--- TO DO ---
Retype every entry exactly, character for character.

[EXTRACTED INFORMATION start]

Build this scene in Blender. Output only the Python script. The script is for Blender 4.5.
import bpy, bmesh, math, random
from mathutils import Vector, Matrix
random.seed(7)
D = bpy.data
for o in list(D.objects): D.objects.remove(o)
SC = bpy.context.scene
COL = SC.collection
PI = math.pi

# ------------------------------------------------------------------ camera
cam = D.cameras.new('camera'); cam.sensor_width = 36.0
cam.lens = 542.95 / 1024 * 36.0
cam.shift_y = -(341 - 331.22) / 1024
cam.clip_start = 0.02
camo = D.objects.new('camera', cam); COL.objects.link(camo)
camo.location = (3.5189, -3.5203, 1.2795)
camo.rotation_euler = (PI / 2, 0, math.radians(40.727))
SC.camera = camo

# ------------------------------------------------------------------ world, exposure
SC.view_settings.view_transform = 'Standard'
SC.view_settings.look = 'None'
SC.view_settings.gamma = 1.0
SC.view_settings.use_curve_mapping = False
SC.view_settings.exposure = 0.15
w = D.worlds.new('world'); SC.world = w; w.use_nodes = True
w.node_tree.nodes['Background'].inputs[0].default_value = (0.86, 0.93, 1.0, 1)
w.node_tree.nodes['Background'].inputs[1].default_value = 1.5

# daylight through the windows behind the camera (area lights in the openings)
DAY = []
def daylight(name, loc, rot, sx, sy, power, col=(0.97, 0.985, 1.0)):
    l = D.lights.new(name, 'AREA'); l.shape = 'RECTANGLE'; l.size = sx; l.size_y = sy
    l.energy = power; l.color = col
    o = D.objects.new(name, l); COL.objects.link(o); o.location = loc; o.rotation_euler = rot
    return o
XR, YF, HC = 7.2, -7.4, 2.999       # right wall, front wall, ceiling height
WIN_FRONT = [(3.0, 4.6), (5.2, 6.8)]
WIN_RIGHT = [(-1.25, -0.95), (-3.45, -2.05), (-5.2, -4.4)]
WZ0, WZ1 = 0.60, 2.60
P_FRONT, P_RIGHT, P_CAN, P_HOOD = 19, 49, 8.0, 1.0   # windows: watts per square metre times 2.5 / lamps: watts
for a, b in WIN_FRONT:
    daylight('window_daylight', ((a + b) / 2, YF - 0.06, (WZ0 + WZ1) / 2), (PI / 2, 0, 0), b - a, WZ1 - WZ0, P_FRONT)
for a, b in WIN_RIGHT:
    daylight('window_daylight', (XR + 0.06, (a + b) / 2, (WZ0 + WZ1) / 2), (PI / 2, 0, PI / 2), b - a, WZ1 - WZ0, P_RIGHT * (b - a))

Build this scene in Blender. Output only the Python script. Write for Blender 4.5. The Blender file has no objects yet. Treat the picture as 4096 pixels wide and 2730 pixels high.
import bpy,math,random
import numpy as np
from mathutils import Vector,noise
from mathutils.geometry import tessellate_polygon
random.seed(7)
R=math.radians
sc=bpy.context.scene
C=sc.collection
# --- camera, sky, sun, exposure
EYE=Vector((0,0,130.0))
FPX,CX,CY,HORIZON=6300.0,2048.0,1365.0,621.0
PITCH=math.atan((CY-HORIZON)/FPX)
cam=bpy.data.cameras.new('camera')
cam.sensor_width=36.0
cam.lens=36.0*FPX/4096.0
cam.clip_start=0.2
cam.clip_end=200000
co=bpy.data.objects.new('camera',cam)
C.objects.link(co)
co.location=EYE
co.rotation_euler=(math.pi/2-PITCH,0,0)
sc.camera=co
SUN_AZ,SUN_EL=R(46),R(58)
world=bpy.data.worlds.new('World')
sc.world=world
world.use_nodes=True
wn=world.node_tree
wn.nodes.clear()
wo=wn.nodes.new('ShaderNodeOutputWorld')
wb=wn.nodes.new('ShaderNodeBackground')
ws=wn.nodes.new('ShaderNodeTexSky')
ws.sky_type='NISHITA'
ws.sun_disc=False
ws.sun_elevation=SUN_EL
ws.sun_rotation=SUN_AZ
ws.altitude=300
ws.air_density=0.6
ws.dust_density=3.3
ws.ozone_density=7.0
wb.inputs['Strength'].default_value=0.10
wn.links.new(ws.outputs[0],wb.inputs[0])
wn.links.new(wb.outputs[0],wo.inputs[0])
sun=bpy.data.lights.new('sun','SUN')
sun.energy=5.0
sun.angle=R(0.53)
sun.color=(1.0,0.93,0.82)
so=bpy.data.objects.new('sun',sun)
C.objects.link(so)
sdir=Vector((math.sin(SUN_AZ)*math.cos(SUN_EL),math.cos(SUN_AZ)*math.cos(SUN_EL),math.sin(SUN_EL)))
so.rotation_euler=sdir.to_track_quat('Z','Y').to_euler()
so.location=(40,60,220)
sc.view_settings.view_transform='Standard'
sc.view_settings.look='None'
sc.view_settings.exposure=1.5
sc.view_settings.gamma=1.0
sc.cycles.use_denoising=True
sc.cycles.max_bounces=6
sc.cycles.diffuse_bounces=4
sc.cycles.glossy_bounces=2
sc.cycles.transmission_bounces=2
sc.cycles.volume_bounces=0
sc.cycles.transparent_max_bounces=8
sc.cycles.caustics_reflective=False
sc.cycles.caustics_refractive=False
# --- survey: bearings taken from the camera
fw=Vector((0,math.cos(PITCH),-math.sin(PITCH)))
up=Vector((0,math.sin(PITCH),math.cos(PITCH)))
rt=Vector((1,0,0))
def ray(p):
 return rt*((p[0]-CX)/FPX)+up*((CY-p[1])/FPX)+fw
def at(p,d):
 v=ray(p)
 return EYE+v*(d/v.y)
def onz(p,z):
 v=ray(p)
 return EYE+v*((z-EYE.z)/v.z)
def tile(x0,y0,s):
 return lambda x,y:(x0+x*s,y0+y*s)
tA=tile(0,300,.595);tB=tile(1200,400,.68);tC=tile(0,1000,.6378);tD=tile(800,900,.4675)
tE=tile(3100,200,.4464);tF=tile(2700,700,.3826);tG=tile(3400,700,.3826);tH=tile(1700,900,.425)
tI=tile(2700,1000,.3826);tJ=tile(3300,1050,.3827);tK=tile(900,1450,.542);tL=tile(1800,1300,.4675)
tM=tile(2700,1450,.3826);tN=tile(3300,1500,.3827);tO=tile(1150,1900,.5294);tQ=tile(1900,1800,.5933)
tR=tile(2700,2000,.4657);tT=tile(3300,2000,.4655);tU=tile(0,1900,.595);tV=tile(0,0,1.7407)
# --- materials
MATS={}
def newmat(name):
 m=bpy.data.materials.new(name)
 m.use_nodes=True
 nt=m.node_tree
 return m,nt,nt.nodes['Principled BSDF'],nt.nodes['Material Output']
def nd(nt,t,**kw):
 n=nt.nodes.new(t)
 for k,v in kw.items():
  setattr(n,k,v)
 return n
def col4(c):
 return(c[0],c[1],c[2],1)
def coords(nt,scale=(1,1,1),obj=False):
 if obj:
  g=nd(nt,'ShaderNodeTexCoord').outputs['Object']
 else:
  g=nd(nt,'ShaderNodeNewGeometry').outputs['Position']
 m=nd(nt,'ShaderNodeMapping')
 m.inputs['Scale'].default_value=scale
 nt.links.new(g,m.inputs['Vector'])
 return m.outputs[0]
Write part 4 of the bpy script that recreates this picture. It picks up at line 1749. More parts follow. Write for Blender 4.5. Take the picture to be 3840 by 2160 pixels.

[EXTRACTED INFORMATION end]

--- EXERCISE RESULT ---
Build this scene in Blender. Output only the Python script. The script is for Blender 4.5.
import bpy, bmesh, math, random
from mathutils import Vector, Matrix
random.seed(7)
D = bpy.data
for o in list(D.objects): D.objects.remove(o)
SC = bpy.context.scene
COL = SC.collection
PI = math.pi

# ------------------------------------------------------------------ camera
cam = D.cameras.new('camera'); cam.sensor_width = 36.0
cam.lens = 542.95 / 1024 * 36.0
cam.shift_y = -(341 - 331.22) / 1024
cam.clip_start = 0.02
camo = D.objects.new('camera', cam); COL.objects.link(camo)
camo.location = (3.5189, -3.5203, 1.2795)
camo.rotation_euler = (PI / 2, 0, math.radians(40.727))
SC.camera = camo

# ------------------------------------------------------------------ world, exposure
SC.view_settings.view_transform = 'Standard'
SC.view_settings.look = 'None'
SC.view_settings.gamma = 1.0
SC.view_settings.use_curve_mapping = False
SC.view_settings.exposure = 0.15
w = D.worlds.new('world'); SC.world = w; w.use_nodes = True
w.node_tree.nodes['Background'].inputs[0].default_value = (0.86, 0.93, 1.0, 1)
w.node_tree.nodes['Background'].inputs[1].default_value = 1.5

# daylight through the windows behind the camera (area lights in the openings)
DAY = []
def daylight(name, loc, rot, sx, sy, power, col=(0.97, 0.985, 1.0)):
    l = D.lights.new(name, 'AREA'); l.shape = 'RECTANGLE'; l.size = sx; l.size_y = sy
    l.energy = power; l.color = col
    o = D.objects.new(name, l); COL.objects.link(o); o.location = loc; o.rotation_euler = rot
    return o
XR, YF, HC = 7.2, -7.4, 2.999       # right wall, front wall, ceiling height
WIN_FRONT = [(3.0, 4.6), (5.2, 6.8)]
WIN_RIGHT = [(-1.25, -0.95), (-3.45, -2.05), (-5.2, -4.4)]
WZ0, WZ1 = 0.60, 2.60
P_FRONT, P_RIGHT, P_CAN, P_HOOD = 19, 49, 8.0, 1.0   # windows: watts per square metre times 2.5 / lamps: watts
for a, b in WIN_FRONT:
    daylight('window_daylight', ((a + b) / 2, YF - 0.06, (WZ0 + WZ1) / 2), (PI / 2, 0, 0), b - a, WZ1 - WZ0, P_FRONT)
for a, b in WIN_RIGHT:
    daylight('window_daylight', (XR + 0.06, (a + b) / 2, (WZ0 + WZ1) / 2), (PI / 2, 0, PI / 2), b - a, WZ1 - WZ0, P_RIGHT * (b - a))

Build this scene in Blender. Output only the Python script. Write for Blender 4.5. The Blender file has no objects yet. Treat the picture as 4096 pixels wide and 2730 pixels high.
import bpy,math,random
import numpy as np
from mathutils import Vector,noise
from mathutils.geometry import tessellate_polygon
random.seed(7)
R=math.radians
sc=bpy.context.scene
C=sc.collection
# --- camera, sky, sun, exposure
EYE=Vector((0,0,130.0))
FPX,CX,CY,HORIZON=6300.0,2048.0,1365.0,621.0
PITCH=math.atan((CY-HORIZON)/FPX)
cam=bpy.data.cameras.new('camera')
cam.sensor_width=36.0
cam.lens=36.0*FPX/4096.0
cam.clip_start=0.2
cam.clip_end=200000
co=bpy.data.objects.new('camera',cam)
C.objects.link(co)
co.location=EYE
co.rotation_euler=(math.pi/2-PITCH,0,0)
sc.camera=co
SUN_AZ,SUN_EL=R(46),R(58)
world=bpy.data.worlds.new('World')
sc.world=world
world.use_nodes=True
wn=world.node_tree
wn.nodes.clear()
wo=wn.nodes.new('ShaderNodeOutputWorld')
wb=wn.nodes.new('ShaderNodeBackground')
ws=wn.nodes.new('ShaderNodeTexSky')
ws.sky_type='NISHITA'
ws.sun_disc=False
ws.sun_elevation=SUN_EL
ws.sun_rotation=SUN_AZ
ws.altitude=300
ws.air_density=0.6
ws.dust_density=3.3
ws.ozone_density=7.0
wb.inputs['Strength'].default_value=0.10
wn.links.new(ws.outputs[0],wb.inputs[0])
wn.links.new(wb.outputs[0],wo.inputs[0])
sun=bpy.data.lights.new('sun','SUN')
sun.energy=5.0
sun.angle=R(0.53)
sun.color=(1.0,0.93,0.82)
so=bpy.data.objects.new('sun',sun)
C.objects.link(so)
sdir=Vector((math.sin(SUN_AZ)*math.cos(SUN_EL),math.cos(SUN_AZ)*math.cos(SUN_EL),math.sin(SUN_EL)))
so.rotation_euler=sdir.to_track_quat('Z','Y').to_euler()
so.location=(40,60,220)
sc.view_settings.view_transform='Standard'
sc.view_settings.look='None'
sc.view_settings.exposure=1.5
sc.view_settings.gamma=1.0
sc.cycles.use_denoising=True
sc.cycles.max_bounces=6
sc.cycles.diffuse_bounces=4
sc.cycles.glossy_bounces=2
sc.cycles.transmission_bounces=2
sc.cycles.volume_bounces=0
sc.cycles.transparent_max_bounces=8
sc.cycles.caustics_reflective=False
sc.cycles.caustics_refractive=False
# --- survey: bearings taken from the camera
fw=Vector((0,math.cos(PITCH),-math.sin(PITCH)))
up=Vector((0,math.sin(PITCH),math.cos(PITCH)))
rt=Vector((1,0,0))
def ray(p):
 return rt*((p[0]-CX)/FPX)+up*((CY-p[1])/FPX)+fw
def at(p,d):
 v=ray(p)
 return EYE+v*(d/v.y)
def onz(p,z):
 v=ray(p)
 return EYE+v*((z-EYE.z)/v.z)
def tile(x0,y0,s):
 return lambda x,y:(x0+x*s,y0+y*s)
tA=tile(0,300,.595);tB=tile(1200,400,.68);tC=tile(0,1000,.6378);tD=tile(800,900,.4675)
tE=tile(3100,200,.4464);tF=tile(2700,700,.3826);tG=tile(3400,700,.3826);tH=tile(1700,900,.425)
tI=tile(2700,1000,.3826);tJ=tile(3300,1050,.3827);tK=tile(900,1450,.542);tL=tile(1800,1300,.4675)
tM=tile(2700,1450,.3826);tN=tile(3300,1500,.3827);tO=tile(1150,1900,.5294);tQ=tile(1900,1800,.5933)
tR=tile(2700,2000,.4657);tT=tile(3300,2000,.4655);tU=tile(0,1900,.595);tV=tile(0,0,1.7407)
# --- materials
MATS={}
def newmat(name):
 m=bpy.data.materials.new(name)
 m.use_nodes=True
 nt=m.node_tree
 return m,nt,nt.nodes['Principled BSDF'],nt.nodes['Material Output']
def nd(nt,t,**kw):
 n=nt.nodes.new(t)
 for k,v in kw.items():
  setattr(n,k,v)
 return n
def col4(c):
 return(c[0],c[1],c[2],1)
def coords(nt,scale=(1,1,1),obj=False):
 if obj:
  g=nd(nt,'ShaderNodeTexCoord').outputs['Object']
 else:
  g=nd(nt,'ShaderNodeNewGeometry').outputs['Position']
 m=nd(nt,'ShaderNodeMapping')
 m.inputs['Scale'].default_value=scale
 nt.links.new(g,m.inputs['Vector'])
 return m.outputs[0]
Write part 4 of the bpy script that recreates this picture. It picks up at line 1749. More parts follow. Write for Blender 4.5. Take the picture to be 3840 by 2160 pixels.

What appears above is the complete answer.